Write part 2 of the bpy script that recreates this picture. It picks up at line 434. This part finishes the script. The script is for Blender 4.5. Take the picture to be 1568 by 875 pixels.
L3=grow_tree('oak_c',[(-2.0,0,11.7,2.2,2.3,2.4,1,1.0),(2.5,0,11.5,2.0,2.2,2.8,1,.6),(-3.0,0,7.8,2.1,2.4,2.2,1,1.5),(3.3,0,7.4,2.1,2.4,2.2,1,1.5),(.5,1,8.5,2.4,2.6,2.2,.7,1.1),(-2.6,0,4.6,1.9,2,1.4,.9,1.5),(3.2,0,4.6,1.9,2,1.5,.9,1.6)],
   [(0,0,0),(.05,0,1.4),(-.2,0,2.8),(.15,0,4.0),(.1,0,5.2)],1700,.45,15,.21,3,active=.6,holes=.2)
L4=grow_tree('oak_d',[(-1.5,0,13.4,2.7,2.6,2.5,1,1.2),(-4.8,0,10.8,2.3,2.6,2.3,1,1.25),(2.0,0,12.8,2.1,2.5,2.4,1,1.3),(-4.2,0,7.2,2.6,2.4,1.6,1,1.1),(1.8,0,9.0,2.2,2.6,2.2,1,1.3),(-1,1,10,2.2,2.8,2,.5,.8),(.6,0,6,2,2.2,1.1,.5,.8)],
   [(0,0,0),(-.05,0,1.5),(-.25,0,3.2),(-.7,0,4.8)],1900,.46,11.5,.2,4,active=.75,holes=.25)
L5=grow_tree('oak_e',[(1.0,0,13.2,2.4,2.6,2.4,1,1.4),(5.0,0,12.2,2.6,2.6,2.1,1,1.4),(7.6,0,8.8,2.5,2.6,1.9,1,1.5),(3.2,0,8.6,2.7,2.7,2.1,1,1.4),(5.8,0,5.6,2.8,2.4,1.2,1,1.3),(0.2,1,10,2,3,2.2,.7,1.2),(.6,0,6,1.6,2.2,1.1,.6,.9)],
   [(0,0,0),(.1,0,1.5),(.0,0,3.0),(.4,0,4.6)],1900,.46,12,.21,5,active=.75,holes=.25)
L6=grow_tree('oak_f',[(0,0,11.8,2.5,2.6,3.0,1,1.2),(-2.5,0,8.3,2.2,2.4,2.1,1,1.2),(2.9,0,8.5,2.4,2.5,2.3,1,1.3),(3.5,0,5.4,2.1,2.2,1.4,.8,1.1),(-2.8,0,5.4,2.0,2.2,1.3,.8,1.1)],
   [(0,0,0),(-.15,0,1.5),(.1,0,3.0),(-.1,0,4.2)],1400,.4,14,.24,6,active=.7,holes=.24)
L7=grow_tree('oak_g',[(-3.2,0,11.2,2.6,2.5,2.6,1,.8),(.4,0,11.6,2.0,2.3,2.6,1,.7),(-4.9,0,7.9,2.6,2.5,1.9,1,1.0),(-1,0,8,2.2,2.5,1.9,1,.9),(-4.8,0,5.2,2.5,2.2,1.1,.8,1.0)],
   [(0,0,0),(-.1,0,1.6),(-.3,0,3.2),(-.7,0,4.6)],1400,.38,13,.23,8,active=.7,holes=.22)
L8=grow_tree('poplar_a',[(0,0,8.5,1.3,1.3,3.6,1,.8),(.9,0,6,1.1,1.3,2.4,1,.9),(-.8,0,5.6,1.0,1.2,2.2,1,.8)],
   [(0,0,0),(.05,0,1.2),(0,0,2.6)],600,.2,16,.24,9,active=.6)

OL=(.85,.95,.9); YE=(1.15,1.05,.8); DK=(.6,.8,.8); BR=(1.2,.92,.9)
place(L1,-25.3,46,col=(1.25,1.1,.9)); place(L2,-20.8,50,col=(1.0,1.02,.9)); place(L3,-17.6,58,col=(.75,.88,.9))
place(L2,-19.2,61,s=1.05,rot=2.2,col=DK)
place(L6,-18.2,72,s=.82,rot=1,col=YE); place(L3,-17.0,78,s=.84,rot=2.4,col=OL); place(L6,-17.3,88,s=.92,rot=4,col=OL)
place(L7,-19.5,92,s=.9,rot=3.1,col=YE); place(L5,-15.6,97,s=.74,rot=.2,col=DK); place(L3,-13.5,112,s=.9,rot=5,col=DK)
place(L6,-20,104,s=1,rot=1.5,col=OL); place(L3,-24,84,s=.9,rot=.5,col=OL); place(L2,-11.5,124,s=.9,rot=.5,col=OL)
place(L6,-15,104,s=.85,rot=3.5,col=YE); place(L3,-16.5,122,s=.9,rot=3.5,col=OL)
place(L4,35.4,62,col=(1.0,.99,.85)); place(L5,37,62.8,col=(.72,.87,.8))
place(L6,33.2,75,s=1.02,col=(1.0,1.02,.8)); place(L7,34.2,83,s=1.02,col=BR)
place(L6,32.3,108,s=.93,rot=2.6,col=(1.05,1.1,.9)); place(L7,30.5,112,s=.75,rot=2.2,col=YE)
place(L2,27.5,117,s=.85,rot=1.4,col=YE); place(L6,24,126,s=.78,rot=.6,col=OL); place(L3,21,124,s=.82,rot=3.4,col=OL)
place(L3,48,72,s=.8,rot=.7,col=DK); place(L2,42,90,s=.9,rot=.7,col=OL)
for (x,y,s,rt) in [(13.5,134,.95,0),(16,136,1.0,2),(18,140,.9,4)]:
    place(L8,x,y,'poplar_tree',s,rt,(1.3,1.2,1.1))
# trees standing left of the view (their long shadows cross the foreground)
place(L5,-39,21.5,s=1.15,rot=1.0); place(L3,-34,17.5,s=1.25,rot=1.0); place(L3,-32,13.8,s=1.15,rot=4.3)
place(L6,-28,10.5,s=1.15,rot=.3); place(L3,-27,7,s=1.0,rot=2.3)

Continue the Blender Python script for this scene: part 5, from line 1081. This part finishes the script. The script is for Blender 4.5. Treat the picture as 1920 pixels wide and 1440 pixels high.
========================================================================
WHAT YOU HAVE TO DO: Print every line of the records exactly. Omit nothing.

ANSWER IN FULL:
Write part 2 of the bpy script that recreates this picture. It picks up at line 434. This part finishes the script. The script is for Blender 4.5. Take the picture to be 1568 by 875 pixels.
L3=grow_tree('oak_c',[(-2.0,0,11.7,2.2,2.3,2.4,1,1.0),(2.5,0,11.5,2.0,2.2,2.8,1,.6),(-3.0,0,7.8,2.1,2.4,2.2,1,1.5),(3.3,0,7.4,2.1,2.4,2.2,1,1.5),(.5,1,8.5,2.4,2.6,2.2,.7,1.1),(-2.6,0,4.6,1.9,2,1.4,.9,1.5),(3.2,0,4.6,1.9,2,1.5,.9,1.6)],
   [(0,0,0),(.05,0,1.4),(-.2,0,2.8),(.15,0,4.0),(.1,0,5.2)],1700,.45,15,.21,3,active=.6,holes=.2)
L4=grow_tree('oak_d',[(-1.5,0,13.4,2.7,2.6,2.5,1,1.2),(-4.8,0,10.8,2.3,2.6,2.3,1,1.25),(2.0,0,12.8,2.1,2.5,2.4,1,1.3),(-4.2,0,7.2,2.6,2.4,1.6,1,1.1),(1.8,0,9.0,2.2,2.6,2.2,1,1.3),(-1,1,10,2.2,2.8,2,.5,.8),(.6,0,6,2,2.2,1.1,.5,.8)],
   [(0,0,0),(-.05,0,1.5),(-.25,0,3.2),(-.7,0,4.8)],1900,.46,11.5,.2,4,active=.75,holes=.25)
L5=grow_tree('oak_e',[(1.0,0,13.2,2.4,2.6,2.4,1,1.4),(5.0,0,12.2,2.6,2.6,2.1,1,1.4),(7.6,0,8.8,2.5,2.6,1.9,1,1.5),(3.2,0,8.6,2.7,2.7,2.1,1,1.4),(5.8,0,5.6,2.8,2.4,1.2,1,1.3),(0.2,1,10,2,3,2.2,.7,1.2),(.6,0,6,1.6,2.2,1.1,.6,.9)],
   [(0,0,0),(.1,0,1.5),(.0,0,3.0),(.4,0,4.6)],1900,.46,12,.21,5,active=.75,holes=.25)
L6=grow_tree('oak_f',[(0,0,11.8,2.5,2.6,3.0,1,1.2),(-2.5,0,8.3,2.2,2.4,2.1,1,1.2),(2.9,0,8.5,2.4,2.5,2.3,1,1.3),(3.5,0,5.4,2.1,2.2,1.4,.8,1.1),(-2.8,0,5.4,2.0,2.2,1.3,.8,1.1)],
   [(0,0,0),(-.15,0,1.5),(.1,0,3.0),(-.1,0,4.2)],1400,.4,14,.24,6,active=.7,holes=.24)
L7=grow_tree('oak_g',[(-3.2,0,11.2,2.6,2.5,2.6,1,.8),(.4,0,11.6,2.0,2.3,2.6,1,.7),(-4.9,0,7.9,2.6,2.5,1.9,1,1.0),(-1,0,8,2.2,2.5,1.9,1,.9),(-4.8,0,5.2,2.5,2.2,1.1,.8,1.0)],
   [(0,0,0),(-.1,0,1.6),(-.3,0,3.2),(-.7,0,4.6)],1400,.38,13,.23,8,active=.7,holes=.22)
L8=grow_tree('poplar_a',[(0,0,8.5,1.3,1.3,3.6,1,.8),(.9,0,6,1.1,1.3,2.4,1,.9),(-.8,0,5.6,1.0,1.2,2.2,1,.8)],
   [(0,0,0),(.05,0,1.2),(0,0,2.6)],600,.2,16,.24,9,active=.6)

OL=(.85,.95,.9); YE=(1.15,1.05,.8); DK=(.6,.8,.8); BR=(1.2,.92,.9)
place(L1,-25.3,46,col=(1.25,1.1,.9)); place(L2,-20.8,50,col=(1.0,1.02,.9)); place(L3,-17.6,58,col=(.75,.88,.9))
place(L2,-19.2,61,s=1.05,rot=2.2,col=DK)
place(L6,-18.2,72,s=.82,rot=1,col=YE); place(L3,-17.0,78,s=.84,rot=2.4,col=OL); place(L6,-17.3,88,s=.92,rot=4,col=OL)
place(L7,-19.5,92,s=.9,rot=3.1,col=YE); place(L5,-15.6,97,s=.74,rot=.2,col=DK); place(L3,-13.5,112,s=.9,rot=5,col=DK)
place(L6,-20,104,s=1,rot=1.5,col=OL); place(L3,-24,84,s=.9,rot=.5,col=OL); place(L2,-11.5,124,s=.9,rot=.5,col=OL)
place(L6,-15,104,s=.85,rot=3.5,col=YE); place(L3,-16.5,122,s=.9,rot=3.5,col=OL)
place(L4,35.4,62,col=(1.0,.99,.85)); place(L5,37,62.8,col=(.72,.87,.8))
place(L6,33.2,75,s=1.02,col=(1.0,1.02,.8)); place(L7,34.2,83,s=1.02,col=BR)
place(L6,32.3,108,s=.93,rot=2.6,col=(1.05,1.1,.9)); place(L7,30.5,112,s=.75,rot=2.2,col=YE)
place(L2,27.5,117,s=.85,rot=1.4,col=YE); place(L6,24,126,s=.78,rot=.6,col=OL); place(L3,21,124,s=.82,rot=3.4,col=OL)
place(L3,48,72,s=.8,rot=.7,col=DK); place(L2,42,90,s=.9,rot=.7,col=OL)
for (x,y,s,rt) in [(13.5,134,.95,0),(16,136,1.0,2),(18,140,.9,4)]:
    place(L8,x,y,'poplar_tree',s,rt,(1.3,1.2,1.1))
# trees standing left of the view (their long shadows cross the foreground)
place(L5,-39,21.5,s=1.15,rot=1.0); place(L3,-34,17.5,s=1.25,rot=1.0); place(L3,-32,13.8,s=1.15,rot=4.3)
place(L6,-28,10.5,s=1.15,rot=.3); place(L3,-27,7,s=1.0,rot=2.3)

Continue the Blender Python script for this scene: part 5, from line 1081. This part finishes the script. The script is for Blender 4.5. Treat the picture as 1920 pixels wide and 1440 pixels high.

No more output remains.